Tuesday, September 17, 2013

A Colossal Failure of Common Sense

I recently read "A Colossal Failure of Common Sense - The Inside Story of the Collapse of Lehman Brothers" by Lawrence G. McDonald (with Patrick Robinson).  Lawrence McDonald had a mid level job at Lehman Brothers for four years ending in 2008 (he was fired a few months before Lehman went bankrupt).  This 2009 book gives his view of the place near the end.  McDonald shares the copyright with professional writer, Patrick Robinson (who I know nothing about), but the writing is not polished.

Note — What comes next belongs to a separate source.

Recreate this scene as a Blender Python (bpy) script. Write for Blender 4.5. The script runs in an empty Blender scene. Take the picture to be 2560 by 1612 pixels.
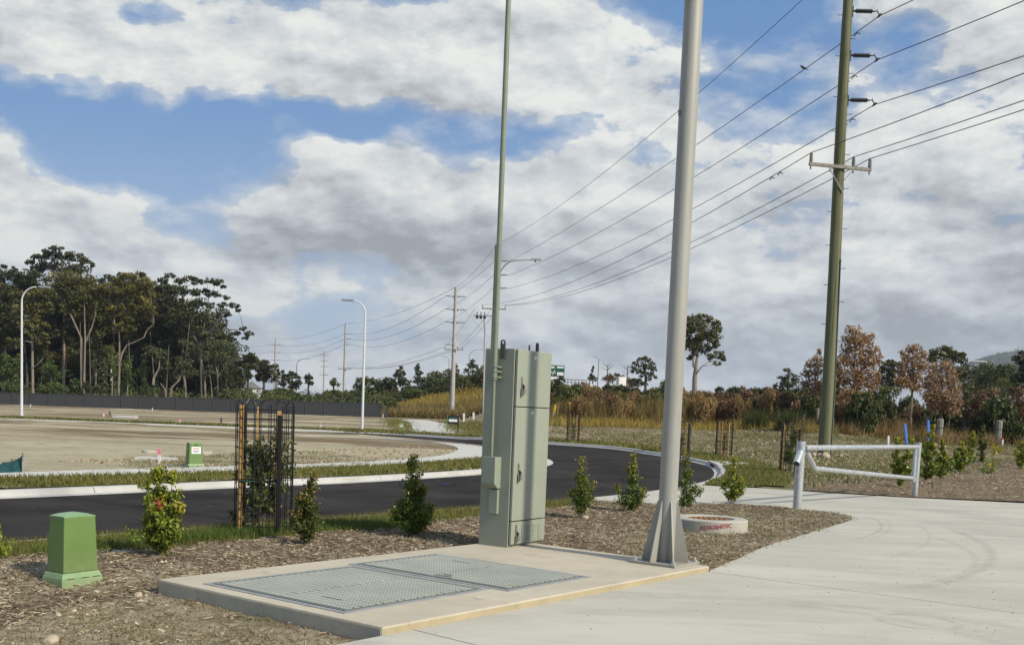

This book is seriously flawed but it held my interest for a while (I found it dragging a bit near the end).  What value the book has is that of chronicling one person's experience and perspective, it is not good for an overall big picture view of the financial crisis or even of Lehman's collapse.  For this reason I think the complaint in the WSJ journal review that the book devotes too much space to McDonald's earlier career and background is wrongheaded.  I think it is useful to know that his parent's divorce led to a period of (at least relative) economic deprivation, that he had to make an extraordinary effort (taking a job selling pork chops just to establish that he could sell and then studying for and passing the securities exam on his own) just to get an opportunity for a Wall Street career and that he resented the rich private school kids who appeared to have an easier path.  I found McDonald's personal story of some interest and some of his anecdotes illuminating although perhaps not always in the way the author intended.  For example McDonald tells the story of a gambling trip in which one of his co-workers goes down $160,000 playing blackjack.  When McDonald sensibly suggested that perhaps it wasn't his night the co-worker gave him a "quitters never win" lecture and continued playing.  In this case his luck did turn and according to McDonald he ended up $475,000.  McDonald appears to feel this depiction of his co-worker is highly favorable but I would draw different conclusions.

The book does have numerous problems.  It is not very well written.  The explanation of some of the complex financial products Lehman dealt with is muddled at best (perhaps in part I suspect because McDonald didn't really understand them himself).  McDonald isn't very revealing about his personal finances.  At an earlier point in his career he and a friend founded a website devoted to convertible bonds which (by his account) was quite successful leading to its purchase by Morgan Stanley.  But McDonald doesn't tell us the sales price or his cut.  At Lehman he receives a bonus he is happy about but then is disappointed by his bonus the following year.  But again he does not reveal the actual amounts (perhaps he suspects many readers will be unsympathetic to complaints about a $700,000 (or whatever) bonus).  The details of his bonus are important because a large portion was in the form of Lehman stock which he was not allowed to sell for several years.  This means his opinion that the government should have bailed Lehman out is not disinterested.  In general McDonald appears to have a number of biases which I suspect color his account.  Also McDonald was not high ranking enough to have personal knowledge of top level internal conflicts and in addition he left Lehman some months before the end.  So the book's version of the key events in Lehman's collapse is third hand, poorly sourced and probably not completely reliable.  And in my view the book doesn't have much of interest to say about the larger context, the financial crisis that precipitated Lehman's collapse.

So in summary while I found this book interesting in places for the view it gives of an aspect of Wall Street I can't really recommend it.